Look through the data below. Pick out the lines holding the string "More".

■ Provided entries ■
════════════════════
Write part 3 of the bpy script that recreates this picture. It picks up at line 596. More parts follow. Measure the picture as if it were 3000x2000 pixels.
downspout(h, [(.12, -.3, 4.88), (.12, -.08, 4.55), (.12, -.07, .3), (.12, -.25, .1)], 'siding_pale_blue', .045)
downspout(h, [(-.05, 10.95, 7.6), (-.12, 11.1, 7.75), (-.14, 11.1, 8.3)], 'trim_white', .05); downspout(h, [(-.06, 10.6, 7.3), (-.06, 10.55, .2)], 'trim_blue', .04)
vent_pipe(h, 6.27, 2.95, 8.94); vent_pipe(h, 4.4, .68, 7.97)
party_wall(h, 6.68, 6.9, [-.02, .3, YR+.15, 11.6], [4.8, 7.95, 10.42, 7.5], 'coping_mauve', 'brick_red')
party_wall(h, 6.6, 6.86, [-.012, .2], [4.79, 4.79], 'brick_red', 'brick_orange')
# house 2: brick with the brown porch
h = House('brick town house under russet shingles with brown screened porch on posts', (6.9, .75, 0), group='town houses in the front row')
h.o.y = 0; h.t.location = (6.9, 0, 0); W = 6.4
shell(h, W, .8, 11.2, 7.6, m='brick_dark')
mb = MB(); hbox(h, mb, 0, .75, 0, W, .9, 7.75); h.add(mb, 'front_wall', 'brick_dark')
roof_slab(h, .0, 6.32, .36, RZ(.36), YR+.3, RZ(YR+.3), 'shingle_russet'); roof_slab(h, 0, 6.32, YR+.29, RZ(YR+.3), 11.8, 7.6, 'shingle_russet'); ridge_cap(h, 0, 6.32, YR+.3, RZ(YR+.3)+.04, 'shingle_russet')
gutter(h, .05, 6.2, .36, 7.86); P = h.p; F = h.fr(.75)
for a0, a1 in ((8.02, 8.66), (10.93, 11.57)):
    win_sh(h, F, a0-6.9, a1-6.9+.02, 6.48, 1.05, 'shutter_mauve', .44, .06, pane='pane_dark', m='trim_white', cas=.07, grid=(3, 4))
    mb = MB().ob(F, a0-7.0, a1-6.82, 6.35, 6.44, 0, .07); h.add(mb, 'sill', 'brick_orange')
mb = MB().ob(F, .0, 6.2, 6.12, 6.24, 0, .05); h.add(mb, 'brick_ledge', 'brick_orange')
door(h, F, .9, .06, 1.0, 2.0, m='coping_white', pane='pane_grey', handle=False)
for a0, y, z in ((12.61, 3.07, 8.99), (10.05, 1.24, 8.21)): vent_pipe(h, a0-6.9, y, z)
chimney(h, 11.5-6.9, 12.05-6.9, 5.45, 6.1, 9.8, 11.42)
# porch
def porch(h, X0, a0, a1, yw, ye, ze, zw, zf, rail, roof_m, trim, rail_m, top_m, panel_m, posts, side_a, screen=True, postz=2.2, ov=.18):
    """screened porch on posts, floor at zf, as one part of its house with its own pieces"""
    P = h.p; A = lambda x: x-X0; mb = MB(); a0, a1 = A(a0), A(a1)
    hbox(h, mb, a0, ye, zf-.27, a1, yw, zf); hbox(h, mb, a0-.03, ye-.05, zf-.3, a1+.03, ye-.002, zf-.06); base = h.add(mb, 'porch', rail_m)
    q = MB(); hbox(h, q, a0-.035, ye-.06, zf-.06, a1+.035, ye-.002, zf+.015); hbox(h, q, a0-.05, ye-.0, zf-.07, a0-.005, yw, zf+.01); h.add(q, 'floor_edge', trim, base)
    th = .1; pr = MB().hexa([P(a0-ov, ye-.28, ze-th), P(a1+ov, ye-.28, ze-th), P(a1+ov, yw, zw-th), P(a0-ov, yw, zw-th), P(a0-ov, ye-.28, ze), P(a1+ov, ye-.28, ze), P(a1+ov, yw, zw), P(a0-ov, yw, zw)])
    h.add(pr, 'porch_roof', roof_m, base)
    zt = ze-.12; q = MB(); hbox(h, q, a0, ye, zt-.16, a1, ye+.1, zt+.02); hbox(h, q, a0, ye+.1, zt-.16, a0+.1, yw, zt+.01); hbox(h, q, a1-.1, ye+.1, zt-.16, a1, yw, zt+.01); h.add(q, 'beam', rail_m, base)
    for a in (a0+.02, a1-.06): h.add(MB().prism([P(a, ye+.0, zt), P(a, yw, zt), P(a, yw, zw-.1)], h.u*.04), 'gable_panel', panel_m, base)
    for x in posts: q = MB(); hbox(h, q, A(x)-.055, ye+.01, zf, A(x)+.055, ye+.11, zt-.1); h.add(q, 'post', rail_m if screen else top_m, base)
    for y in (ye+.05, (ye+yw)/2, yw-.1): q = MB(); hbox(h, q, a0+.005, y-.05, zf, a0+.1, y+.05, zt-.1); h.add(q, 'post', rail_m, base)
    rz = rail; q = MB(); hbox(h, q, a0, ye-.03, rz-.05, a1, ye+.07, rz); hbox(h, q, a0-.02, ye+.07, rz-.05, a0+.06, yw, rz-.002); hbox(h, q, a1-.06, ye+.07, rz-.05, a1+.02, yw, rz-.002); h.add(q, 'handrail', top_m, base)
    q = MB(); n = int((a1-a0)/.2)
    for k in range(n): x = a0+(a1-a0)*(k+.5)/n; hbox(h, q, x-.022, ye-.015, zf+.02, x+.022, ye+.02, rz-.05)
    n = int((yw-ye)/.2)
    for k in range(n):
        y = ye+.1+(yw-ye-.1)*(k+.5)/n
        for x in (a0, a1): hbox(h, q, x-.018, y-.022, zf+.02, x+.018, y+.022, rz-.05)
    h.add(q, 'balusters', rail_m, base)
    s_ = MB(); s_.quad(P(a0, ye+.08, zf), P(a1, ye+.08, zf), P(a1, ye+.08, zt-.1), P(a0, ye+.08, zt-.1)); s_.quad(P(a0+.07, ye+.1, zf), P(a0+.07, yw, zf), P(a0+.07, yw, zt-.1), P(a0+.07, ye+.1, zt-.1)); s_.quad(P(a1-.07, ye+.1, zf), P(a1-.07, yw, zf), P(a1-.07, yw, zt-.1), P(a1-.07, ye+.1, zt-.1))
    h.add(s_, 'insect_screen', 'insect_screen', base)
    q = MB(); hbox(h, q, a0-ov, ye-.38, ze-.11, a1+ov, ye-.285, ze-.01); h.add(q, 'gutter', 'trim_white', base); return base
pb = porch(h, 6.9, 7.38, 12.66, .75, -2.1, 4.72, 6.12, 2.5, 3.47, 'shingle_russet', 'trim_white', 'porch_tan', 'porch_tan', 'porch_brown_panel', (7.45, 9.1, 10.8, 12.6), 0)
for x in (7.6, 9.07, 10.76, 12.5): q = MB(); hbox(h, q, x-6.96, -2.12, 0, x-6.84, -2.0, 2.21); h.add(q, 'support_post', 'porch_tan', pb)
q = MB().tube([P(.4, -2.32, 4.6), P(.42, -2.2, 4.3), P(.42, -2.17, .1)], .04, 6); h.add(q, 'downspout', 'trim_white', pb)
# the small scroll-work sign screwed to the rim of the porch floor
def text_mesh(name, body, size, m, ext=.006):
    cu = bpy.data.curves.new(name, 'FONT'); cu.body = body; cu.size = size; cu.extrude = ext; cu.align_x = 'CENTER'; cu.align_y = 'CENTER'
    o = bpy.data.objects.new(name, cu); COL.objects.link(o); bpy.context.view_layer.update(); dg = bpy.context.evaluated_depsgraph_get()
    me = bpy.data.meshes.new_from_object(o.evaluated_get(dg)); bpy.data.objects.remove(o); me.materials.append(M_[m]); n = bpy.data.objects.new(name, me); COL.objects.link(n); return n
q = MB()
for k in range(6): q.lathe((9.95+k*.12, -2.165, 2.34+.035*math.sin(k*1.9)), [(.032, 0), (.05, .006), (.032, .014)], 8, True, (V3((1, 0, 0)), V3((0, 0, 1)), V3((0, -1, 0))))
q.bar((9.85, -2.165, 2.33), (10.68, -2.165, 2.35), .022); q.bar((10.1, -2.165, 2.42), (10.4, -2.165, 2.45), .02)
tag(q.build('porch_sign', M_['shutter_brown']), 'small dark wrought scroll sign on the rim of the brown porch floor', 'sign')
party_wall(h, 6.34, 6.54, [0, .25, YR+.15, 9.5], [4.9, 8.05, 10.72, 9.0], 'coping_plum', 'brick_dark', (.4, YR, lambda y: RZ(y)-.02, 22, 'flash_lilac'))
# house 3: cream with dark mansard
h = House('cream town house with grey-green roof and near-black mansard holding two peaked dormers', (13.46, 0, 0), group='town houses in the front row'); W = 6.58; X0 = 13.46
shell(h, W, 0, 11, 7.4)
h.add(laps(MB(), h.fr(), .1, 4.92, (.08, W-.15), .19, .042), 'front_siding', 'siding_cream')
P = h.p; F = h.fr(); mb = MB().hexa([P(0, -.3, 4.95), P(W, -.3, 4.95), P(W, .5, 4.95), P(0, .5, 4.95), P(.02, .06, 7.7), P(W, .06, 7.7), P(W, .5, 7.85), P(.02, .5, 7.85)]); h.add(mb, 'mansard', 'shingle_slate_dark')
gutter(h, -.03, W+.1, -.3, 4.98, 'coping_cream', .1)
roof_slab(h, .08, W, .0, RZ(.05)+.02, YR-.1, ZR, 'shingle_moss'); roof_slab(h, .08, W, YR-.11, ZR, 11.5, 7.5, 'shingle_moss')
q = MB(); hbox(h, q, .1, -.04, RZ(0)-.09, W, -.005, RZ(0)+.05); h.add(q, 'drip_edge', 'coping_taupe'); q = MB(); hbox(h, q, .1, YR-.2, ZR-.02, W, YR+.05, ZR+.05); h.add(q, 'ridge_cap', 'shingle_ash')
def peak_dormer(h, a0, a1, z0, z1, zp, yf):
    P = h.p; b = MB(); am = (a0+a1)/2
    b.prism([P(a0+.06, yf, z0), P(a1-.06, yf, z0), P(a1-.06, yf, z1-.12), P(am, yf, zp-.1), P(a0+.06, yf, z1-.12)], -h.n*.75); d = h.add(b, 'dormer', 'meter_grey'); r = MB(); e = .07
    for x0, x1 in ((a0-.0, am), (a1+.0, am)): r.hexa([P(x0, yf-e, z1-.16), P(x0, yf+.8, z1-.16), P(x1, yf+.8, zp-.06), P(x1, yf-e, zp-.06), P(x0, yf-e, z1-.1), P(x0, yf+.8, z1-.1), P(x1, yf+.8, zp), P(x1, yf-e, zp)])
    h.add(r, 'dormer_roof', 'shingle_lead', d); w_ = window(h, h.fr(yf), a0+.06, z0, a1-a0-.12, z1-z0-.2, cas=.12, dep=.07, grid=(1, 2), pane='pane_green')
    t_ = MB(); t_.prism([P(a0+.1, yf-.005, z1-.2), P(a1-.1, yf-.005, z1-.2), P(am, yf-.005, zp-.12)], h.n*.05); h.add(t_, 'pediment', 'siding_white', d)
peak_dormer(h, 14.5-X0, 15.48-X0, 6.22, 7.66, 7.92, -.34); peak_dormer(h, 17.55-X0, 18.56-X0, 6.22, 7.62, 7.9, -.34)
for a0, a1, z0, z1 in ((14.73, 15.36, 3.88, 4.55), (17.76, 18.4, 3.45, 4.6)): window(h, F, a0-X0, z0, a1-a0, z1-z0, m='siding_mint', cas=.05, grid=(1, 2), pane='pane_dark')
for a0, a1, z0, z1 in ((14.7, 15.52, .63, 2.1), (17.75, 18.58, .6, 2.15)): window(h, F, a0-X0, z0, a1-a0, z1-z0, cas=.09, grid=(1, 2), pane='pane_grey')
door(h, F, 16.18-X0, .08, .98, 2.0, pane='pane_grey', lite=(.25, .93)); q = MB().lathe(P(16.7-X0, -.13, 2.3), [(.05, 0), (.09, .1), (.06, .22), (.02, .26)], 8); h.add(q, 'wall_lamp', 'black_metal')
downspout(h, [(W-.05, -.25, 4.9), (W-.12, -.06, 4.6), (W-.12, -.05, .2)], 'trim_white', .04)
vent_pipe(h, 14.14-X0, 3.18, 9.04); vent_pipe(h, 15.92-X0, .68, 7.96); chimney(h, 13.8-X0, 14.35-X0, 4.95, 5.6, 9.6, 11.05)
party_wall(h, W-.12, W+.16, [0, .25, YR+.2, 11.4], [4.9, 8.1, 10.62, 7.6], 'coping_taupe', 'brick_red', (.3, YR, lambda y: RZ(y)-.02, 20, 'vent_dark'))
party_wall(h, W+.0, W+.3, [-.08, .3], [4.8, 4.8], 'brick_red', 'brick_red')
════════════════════
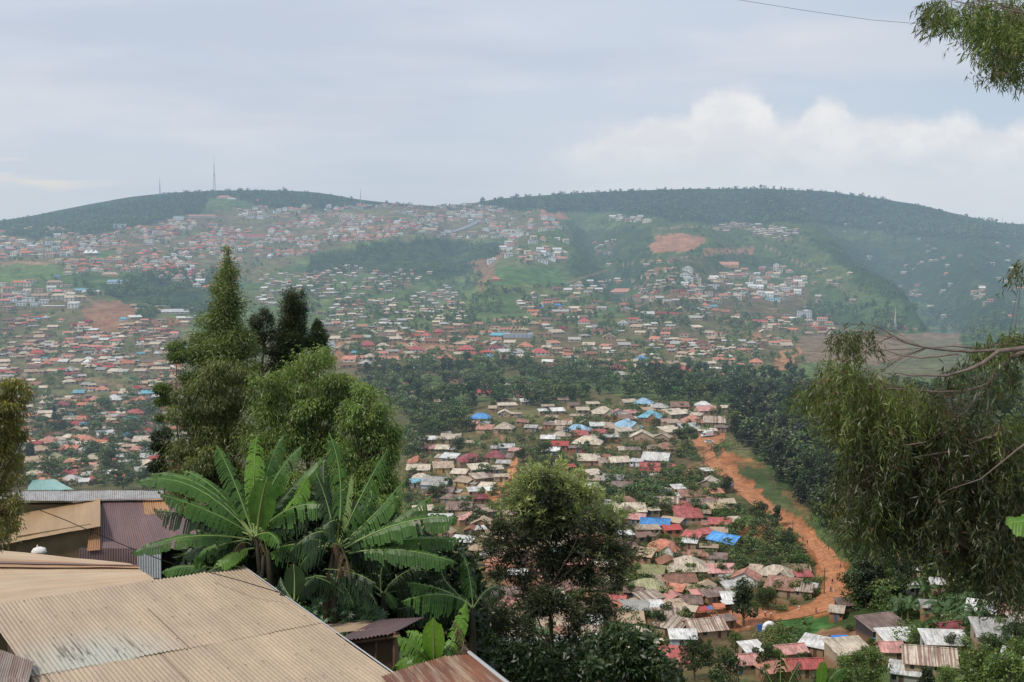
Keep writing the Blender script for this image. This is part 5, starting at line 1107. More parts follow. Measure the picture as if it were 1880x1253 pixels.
════════════════════
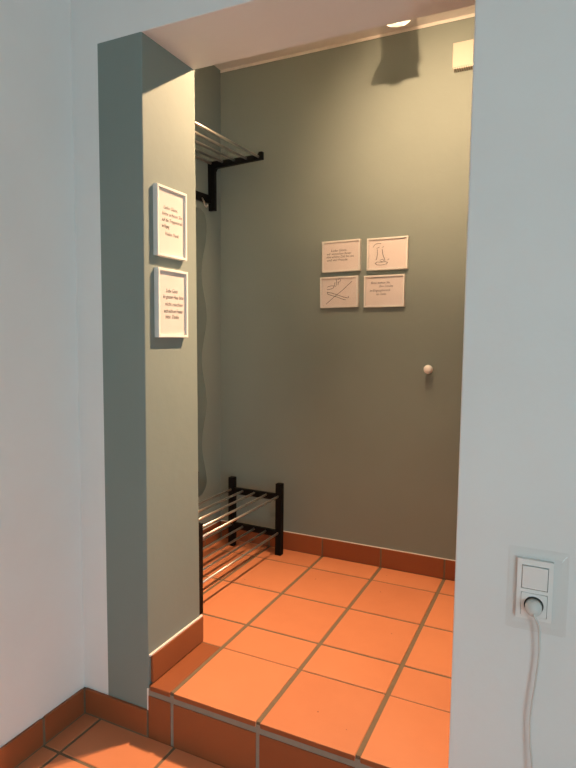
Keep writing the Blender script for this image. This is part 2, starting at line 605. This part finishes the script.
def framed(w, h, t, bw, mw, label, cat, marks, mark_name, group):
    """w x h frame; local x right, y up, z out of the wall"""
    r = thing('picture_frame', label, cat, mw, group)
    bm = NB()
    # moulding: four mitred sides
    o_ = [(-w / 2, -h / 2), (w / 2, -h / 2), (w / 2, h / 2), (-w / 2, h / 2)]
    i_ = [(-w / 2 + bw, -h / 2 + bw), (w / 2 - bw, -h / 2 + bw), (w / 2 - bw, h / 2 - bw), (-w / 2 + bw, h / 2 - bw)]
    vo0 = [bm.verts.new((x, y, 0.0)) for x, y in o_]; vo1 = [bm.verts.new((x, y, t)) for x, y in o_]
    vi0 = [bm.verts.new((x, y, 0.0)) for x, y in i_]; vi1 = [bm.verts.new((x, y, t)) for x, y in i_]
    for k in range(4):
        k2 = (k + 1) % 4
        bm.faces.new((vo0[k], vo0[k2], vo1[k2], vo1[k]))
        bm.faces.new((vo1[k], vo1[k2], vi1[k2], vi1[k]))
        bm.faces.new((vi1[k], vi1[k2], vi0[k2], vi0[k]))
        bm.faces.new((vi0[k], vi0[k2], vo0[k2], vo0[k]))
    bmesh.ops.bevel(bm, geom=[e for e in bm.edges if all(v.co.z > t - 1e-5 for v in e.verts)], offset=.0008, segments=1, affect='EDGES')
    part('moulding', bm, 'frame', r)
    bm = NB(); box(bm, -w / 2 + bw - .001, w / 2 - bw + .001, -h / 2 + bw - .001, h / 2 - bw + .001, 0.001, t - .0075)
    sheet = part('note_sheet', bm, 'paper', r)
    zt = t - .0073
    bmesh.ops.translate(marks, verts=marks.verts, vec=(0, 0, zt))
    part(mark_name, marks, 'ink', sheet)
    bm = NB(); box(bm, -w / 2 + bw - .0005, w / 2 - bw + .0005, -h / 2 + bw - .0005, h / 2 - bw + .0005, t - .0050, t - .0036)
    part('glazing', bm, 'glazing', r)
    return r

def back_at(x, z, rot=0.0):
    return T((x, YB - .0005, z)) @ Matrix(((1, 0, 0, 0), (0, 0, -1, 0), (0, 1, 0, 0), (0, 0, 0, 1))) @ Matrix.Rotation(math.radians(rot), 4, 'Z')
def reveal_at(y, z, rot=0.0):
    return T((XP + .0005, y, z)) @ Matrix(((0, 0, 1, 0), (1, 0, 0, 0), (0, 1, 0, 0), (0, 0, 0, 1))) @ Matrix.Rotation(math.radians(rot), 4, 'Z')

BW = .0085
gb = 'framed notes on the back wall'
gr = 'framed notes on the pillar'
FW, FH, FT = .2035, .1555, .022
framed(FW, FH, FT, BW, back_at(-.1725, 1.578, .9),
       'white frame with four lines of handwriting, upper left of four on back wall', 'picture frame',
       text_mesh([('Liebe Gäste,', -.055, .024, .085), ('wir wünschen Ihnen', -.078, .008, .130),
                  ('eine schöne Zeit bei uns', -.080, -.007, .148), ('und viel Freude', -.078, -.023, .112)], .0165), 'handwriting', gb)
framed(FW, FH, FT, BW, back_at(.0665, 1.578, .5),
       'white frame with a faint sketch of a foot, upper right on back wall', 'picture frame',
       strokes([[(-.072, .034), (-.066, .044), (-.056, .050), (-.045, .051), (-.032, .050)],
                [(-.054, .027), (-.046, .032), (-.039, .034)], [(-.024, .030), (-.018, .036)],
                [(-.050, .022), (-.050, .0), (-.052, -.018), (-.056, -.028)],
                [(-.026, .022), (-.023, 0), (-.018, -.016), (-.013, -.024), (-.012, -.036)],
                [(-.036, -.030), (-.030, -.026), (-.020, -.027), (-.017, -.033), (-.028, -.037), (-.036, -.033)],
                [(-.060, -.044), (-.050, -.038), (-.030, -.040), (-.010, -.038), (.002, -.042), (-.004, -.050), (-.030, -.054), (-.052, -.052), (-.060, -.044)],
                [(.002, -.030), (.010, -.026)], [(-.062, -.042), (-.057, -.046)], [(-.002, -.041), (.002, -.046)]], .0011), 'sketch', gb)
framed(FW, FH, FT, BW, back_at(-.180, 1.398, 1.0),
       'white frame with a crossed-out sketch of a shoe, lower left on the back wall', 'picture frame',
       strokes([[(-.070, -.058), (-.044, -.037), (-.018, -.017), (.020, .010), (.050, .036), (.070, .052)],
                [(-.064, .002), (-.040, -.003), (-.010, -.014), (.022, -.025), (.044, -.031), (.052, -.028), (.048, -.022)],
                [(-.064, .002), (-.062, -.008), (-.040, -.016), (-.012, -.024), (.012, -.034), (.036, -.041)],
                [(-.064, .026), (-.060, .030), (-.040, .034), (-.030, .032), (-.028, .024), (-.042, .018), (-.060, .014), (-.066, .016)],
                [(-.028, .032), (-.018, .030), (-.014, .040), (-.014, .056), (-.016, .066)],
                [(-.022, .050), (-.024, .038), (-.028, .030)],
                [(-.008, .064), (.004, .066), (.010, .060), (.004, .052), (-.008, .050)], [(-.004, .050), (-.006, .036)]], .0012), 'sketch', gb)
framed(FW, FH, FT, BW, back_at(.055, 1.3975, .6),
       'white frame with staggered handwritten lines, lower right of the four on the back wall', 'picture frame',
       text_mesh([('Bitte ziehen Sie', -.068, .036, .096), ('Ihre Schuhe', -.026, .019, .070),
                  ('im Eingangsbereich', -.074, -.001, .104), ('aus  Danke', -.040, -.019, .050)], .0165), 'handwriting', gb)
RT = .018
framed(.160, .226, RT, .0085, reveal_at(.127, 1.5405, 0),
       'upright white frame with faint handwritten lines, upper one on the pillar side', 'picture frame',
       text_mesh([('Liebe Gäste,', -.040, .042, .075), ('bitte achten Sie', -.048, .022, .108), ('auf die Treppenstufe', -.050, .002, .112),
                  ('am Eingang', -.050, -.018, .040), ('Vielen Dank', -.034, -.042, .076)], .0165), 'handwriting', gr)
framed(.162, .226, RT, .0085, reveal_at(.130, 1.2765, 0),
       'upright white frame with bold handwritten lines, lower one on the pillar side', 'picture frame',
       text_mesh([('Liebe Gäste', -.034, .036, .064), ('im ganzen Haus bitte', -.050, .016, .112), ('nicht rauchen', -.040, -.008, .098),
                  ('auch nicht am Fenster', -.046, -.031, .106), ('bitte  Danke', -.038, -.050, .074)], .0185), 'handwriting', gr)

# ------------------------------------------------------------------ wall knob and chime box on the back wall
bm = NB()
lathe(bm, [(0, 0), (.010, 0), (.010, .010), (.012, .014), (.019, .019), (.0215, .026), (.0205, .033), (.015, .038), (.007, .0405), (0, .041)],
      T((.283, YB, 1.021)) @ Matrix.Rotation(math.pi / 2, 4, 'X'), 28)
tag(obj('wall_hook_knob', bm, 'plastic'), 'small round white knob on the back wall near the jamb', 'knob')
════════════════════
■ Completed exercise ■
Write part 3 of the bpy script that recreates this picture. It picks up at line 596. More parts follow. Measure the picture as if it were 3000x2000 pixels.
Keep writing the Blender script for this image. This is part 5, starting at line 1107. More parts follow. Measure the picture as if it were 1880x1253 pixels.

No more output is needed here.